# SOURCE DATA

——————

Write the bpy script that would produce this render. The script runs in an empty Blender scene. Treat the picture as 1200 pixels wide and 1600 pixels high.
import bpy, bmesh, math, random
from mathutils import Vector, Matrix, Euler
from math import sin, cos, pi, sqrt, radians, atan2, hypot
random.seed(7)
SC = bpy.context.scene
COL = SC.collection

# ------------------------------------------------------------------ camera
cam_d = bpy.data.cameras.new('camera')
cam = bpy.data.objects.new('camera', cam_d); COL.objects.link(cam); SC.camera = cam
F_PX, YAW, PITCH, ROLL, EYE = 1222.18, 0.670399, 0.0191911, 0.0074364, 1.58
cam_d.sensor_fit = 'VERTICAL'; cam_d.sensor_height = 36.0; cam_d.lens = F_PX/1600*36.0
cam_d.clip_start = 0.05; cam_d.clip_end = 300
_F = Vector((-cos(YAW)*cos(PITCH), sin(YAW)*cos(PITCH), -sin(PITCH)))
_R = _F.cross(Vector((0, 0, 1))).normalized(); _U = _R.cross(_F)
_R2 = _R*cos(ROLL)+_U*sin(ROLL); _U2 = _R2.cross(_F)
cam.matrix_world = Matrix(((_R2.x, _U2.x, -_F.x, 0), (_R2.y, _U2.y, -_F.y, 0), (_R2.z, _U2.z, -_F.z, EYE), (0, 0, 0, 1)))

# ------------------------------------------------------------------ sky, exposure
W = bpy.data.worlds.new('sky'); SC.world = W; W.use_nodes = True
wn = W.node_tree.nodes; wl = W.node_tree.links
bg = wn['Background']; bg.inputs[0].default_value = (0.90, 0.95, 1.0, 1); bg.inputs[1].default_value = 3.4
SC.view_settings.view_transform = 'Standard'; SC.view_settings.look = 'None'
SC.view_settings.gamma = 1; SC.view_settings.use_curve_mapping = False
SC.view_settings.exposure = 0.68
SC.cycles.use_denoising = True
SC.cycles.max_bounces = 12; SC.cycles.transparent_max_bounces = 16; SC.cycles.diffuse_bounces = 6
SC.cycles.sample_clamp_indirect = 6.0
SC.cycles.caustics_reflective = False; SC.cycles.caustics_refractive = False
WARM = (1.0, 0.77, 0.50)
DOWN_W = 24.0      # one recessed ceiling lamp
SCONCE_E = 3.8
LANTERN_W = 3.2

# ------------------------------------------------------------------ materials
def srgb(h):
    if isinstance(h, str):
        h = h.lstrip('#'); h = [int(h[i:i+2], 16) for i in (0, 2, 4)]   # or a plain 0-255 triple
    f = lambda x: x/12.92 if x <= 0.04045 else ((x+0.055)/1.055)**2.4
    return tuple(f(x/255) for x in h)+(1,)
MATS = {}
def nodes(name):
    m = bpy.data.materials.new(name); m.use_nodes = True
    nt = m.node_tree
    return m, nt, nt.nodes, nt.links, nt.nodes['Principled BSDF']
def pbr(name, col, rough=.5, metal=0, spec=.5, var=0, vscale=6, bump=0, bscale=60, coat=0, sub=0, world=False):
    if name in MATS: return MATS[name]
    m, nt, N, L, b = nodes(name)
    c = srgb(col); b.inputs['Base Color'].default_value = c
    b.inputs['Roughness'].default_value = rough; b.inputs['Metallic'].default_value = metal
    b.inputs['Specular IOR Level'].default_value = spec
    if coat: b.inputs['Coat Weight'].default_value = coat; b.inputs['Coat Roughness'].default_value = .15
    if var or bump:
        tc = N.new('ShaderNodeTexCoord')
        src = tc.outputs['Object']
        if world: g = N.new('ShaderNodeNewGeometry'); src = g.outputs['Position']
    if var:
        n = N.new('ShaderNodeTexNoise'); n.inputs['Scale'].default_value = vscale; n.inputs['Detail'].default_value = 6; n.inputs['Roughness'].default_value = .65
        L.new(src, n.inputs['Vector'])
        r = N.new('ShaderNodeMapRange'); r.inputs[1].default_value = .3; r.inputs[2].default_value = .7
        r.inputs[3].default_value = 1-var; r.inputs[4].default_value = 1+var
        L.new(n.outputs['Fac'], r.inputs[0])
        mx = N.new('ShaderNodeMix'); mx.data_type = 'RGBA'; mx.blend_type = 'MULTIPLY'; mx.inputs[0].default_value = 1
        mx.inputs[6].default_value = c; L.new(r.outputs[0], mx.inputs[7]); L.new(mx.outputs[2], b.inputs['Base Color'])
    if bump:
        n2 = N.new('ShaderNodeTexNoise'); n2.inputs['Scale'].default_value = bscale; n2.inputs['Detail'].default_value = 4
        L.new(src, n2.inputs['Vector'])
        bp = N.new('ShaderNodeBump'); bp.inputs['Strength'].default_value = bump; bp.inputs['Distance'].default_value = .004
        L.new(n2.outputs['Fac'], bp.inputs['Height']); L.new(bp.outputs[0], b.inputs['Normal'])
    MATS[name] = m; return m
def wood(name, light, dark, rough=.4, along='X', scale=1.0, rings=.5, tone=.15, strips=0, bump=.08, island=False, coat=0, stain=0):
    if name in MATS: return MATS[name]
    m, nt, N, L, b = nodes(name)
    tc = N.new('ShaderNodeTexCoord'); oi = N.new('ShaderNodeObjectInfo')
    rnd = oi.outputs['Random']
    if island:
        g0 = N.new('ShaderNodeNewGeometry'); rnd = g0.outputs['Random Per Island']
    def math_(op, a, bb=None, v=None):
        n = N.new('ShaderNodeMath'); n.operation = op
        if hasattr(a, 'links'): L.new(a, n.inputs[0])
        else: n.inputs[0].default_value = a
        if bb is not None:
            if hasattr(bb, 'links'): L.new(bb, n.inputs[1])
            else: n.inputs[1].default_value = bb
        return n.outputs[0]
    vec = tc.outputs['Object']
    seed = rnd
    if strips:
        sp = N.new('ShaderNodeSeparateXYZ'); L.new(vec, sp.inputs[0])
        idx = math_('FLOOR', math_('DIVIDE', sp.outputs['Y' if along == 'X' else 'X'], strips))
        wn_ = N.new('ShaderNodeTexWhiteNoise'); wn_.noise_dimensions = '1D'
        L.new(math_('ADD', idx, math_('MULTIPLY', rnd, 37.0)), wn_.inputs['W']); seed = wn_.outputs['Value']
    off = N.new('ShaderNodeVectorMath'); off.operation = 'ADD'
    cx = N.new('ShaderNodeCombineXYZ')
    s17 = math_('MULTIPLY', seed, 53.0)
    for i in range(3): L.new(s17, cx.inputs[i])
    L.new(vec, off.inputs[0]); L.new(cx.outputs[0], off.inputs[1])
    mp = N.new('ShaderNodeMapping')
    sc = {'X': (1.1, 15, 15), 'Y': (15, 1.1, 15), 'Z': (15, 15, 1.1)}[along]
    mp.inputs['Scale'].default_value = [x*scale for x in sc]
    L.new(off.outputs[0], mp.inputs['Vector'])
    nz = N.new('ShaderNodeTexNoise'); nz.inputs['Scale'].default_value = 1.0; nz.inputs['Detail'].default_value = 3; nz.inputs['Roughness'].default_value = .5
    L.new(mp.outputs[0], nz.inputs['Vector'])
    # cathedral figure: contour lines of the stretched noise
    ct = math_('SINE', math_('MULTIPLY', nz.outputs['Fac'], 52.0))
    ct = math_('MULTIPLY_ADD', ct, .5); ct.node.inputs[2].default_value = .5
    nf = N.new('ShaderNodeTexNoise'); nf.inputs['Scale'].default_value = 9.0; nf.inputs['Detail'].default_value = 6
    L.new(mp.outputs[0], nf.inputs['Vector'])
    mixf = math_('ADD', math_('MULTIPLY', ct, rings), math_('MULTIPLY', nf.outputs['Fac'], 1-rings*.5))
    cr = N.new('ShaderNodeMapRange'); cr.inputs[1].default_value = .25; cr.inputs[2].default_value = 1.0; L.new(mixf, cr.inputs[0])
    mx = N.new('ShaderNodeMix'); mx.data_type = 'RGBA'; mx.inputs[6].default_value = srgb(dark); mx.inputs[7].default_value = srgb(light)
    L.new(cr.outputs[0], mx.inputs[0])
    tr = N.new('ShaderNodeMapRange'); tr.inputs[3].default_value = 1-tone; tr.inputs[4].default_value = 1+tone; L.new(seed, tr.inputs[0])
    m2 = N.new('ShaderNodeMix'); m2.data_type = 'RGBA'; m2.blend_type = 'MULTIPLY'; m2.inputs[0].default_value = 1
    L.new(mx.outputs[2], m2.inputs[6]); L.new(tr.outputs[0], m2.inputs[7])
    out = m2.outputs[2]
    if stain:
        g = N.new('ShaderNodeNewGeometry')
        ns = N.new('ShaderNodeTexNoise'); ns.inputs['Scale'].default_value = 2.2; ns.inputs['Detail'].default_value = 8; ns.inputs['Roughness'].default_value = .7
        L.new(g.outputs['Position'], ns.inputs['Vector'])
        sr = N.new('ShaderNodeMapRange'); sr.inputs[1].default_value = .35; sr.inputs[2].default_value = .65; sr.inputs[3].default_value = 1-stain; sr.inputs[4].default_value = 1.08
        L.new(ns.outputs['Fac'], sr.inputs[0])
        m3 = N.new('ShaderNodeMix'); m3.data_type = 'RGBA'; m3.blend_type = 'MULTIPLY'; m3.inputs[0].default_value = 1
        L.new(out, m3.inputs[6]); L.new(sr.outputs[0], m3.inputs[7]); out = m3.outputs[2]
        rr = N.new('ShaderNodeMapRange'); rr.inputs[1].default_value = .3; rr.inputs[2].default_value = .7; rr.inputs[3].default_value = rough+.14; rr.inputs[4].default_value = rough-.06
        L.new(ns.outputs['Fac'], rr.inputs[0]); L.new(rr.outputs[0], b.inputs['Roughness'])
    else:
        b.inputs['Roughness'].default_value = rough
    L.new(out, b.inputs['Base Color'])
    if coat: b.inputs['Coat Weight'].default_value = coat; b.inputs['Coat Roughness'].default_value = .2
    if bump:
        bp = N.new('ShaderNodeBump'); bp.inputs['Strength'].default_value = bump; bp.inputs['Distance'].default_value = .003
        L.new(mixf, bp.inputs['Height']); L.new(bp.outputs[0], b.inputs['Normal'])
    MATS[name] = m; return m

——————

# TASK PROMPT
Please reproduce exactly the lines above, beginning with the first and ending with the line that contains "COL = SC.collection", and include nothing outside that range.

# EXPECTED ANSWER
Write the bpy script that would produce this render. The script runs in an empty Blender scene. Treat the picture as 1200 pixels wide and 1600 pixels high.
import bpy, bmesh, math, random
from mathutils import Vector, Matrix, Euler
from math import sin, cos, pi, sqrt, radians, atan2, hypot
random.seed(7)
SC = bpy.context.scene
COL = SC.collection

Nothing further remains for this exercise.